--- Begin DATA PROVIDED ---
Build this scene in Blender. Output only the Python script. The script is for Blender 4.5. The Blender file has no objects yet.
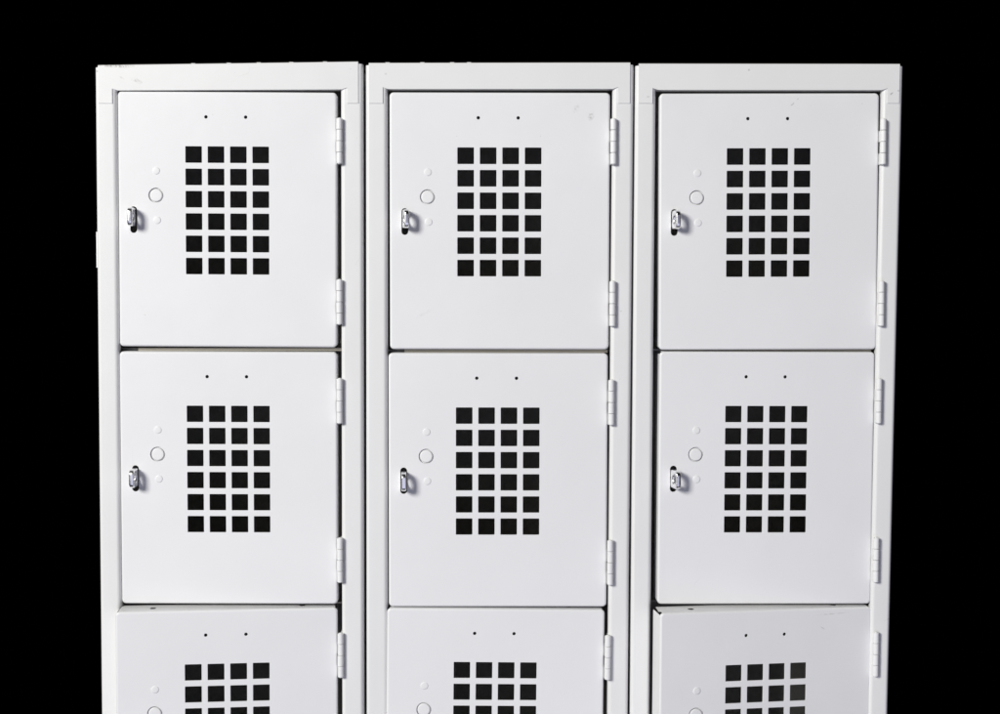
import bpy, bmesh, math
from mathutils import Vector, Matrix
R = math.radians
S = bpy.context.scene
COL = S.collection

# ------------------------------------------------------------------ camera
D, PITCH, ZC, F = 1.57, R(3.0), 0.745, 50.0
FPX = 1000 * F / 36.0
cam = bpy.data.cameras.new('camera'); cam.lens = F; cam.sensor_width = 36; cam.sensor_fit = 'HORIZONTAL'
cam.clip_start = 0.01; cam.clip_end = 100
co = bpy.data.objects.new('camera', cam); COL.objects.link(co)
co.location = (0, -D, ZC); co.rotation_euler = (R(90) - PITCH, 0, 0)
S.camera = co

def P(px, py):
    """measured photo point -> (x, z) in metres on the lockers' front plane (y = 0)"""
    dx, dy = (px - 500) / FPX, (py - 357) / FPX
    t = D / (math.cos(PITCH) - dy * math.sin(PITCH))
    return dx * t, ZC - t * (math.sin(PITCH) + dy * math.cos(PITCH))
MM = D / math.cos(PITCH) / FPX            # metres per photo pixel at the front plane

# ------------------------------------------------------------------ materials
def nt(name):
    m = bpy.data.materials.new(name); m.use_nodes = True
    return m, m.node_tree.nodes, m.node_tree.links, m.node_tree.nodes['Principled BSDF']

def paint(name, base, marks=(), rough=0.42, grime=0.5, seed=0.0):
    """old white sprayed enamel: faint orange peel, a few specks and rubbed patches.
       marks: (x, z, rx, rz, angle, strength) scuffs in object space"""
    m, N, L, b = nt(name)
    tc = N.new('ShaderNodeTexCoord'); oi = N.new('ShaderNodeObjectInfo')
    off = N.new('ShaderNodeVectorMath'); off.operation = 'MULTIPLY_ADD'
    off.inputs[1].default_value = (1, 1, 1)
    sc = N.new('ShaderNodeVectorMath'); sc.operation = 'SCALE'; sc.inputs['Scale'].default_value = 7.3
    cx = N.new('ShaderNodeCombineXYZ')
    for k in range(3): L.new(oi.outputs['Random'], cx.inputs[k])
    L.new(cx.outputs[0], sc.inputs[0]); L.new(tc.outputs['Object'], off.inputs[0]); L.new(sc.outputs[0], off.inputs[2])
    V = off.outputs[0]
    def noise(scale, detail=3, rgh=0.55):
        n = N.new('ShaderNodeTexNoise'); n.inputs['Scale'].default_value = scale
        n.inputs['Detail'].default_value = detail; n.inputs['Roughness'].default_value = rgh
        L.new(V, n.inputs['Vector']); return n.outputs['Fac']
    def ramp(fac, a, bb, va=0.0, vb=1.0):
        r = N.new('ShaderNodeMapRange'); r.clamp = True
        r.inputs[1].default_value = a; r.inputs[2].default_value = bb
        r.inputs[3].default_value = va; r.inputs[4].default_value = vb
        L.new(fac, r.inputs[0]); return r.outputs[0]
    def math2(op, a, c):
        n = N.new('ShaderNodeMath'); n.operation = op
        for k, v in ((0, a), (1, c)):
            if isinstance(v, (int, float)): n.inputs[k].default_value = v
            else: L.new(v, n.inputs[k])
        return n.outputs[0]
    # tone drift of the old paint and tiny specks
    drift = ramp(noise(5.0, 4), 0.3, 0.7, 0.0, 0.10 * grime)
    speck = ramp(noise(240, 1), 0.79, 0.83, 0.0, 0.45 * grime)
    speck = math2('MULTIPLY', speck, ramp(noise(30, 2), 0.52, 0.60))
    scr = N.new('ShaderNodeTexWave'); scr.inputs['Scale'].default_value = 9; scr.inputs['Distortion'].default_value = 18
    scr.inputs['Detail'].default_value = 3; L.new(V, scr.inputs['Vector'])
    scratch = math2('MULTIPLY', ramp(scr.outputs['Fac'], 0.9985, 1.0), ramp(noise(14, 2), 0.66, 0.74, 0, 0.14 * grime))
    dirt = math2('ADD', math2('ADD', drift, speck), scratch)
    for (x, z, rx, rz, ang, st) in marks:
        mp = N.new('ShaderNodeMapping'); mp.vector_type = 'TEXTURE'
        mp.inputs['Location'].default_value = (x, 0, z); mp.inputs['Rotation'].default_value = (0, ang, 0)
        mp.inputs['Scale'].default_value = (rx, 1, rz)
        L.new(tc.outputs['Object'], mp.inputs['Vector'])
        le = N.new('ShaderNodeVectorMath'); le.operation = 'LENGTH'
        L.new(mp.outputs[0], le.inputs[0])
        e = ramp(le.outputs['Value'], 0.2, 1.0, st, 0.0)
        dirt = math2('ADD', dirt, math2('MULTIPLY', e, ramp(noise(420, 3, 0.7), 0.42, 0.56)))
    mix = N.new('ShaderNodeMix'); mix.data_type = 'RGBA'; mix.clamp_factor = True
    mix.inputs[6].default_value = (*base, 1); mix.inputs[7].default_value = (0.25, 0.235, 0.215, 1)
    L.new(dirt, mix.inputs[0]); L.new(mix.outputs[2], b.inputs['Base Color'])
    L.new(ramp(noise(22, 4), 0.3, 0.7, rough - 0.06, rough + 0.08), b.inputs['Roughness'])
    b.inputs['Specular IOR Level'].default_value = 0.4
    # orange peel + very shallow dents in the sheet
    h = math2('ADD', math2('MULTIPLY', noise(700, 2), 0.00006), math2('MULTIPLY', noise(16, 2), 0.0010))
    bp = N.new('ShaderNodeBump'); bp.inputs['Strength'].default_value = 0.55; bp.inputs['Distance'].default_value = 1.0
    L.new(h, bp.inputs['Height']); L.new(bp.outputs[0], b.inputs['Normal'])
    return m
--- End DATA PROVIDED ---
#### TO DO:
Repeat, word for word and with no pictures, only the lines running from the beginning of the data to the line that contains "COL = S.collection".

#### TASK RESPONSE:
Build this scene in Blender. Output only the Python script. The script is for Blender 4.5. The Blender file has no objects yet.
import bpy, bmesh, math
from mathutils import Vector, Matrix
R = math.radians
S = bpy.context.scene
COL = S.collection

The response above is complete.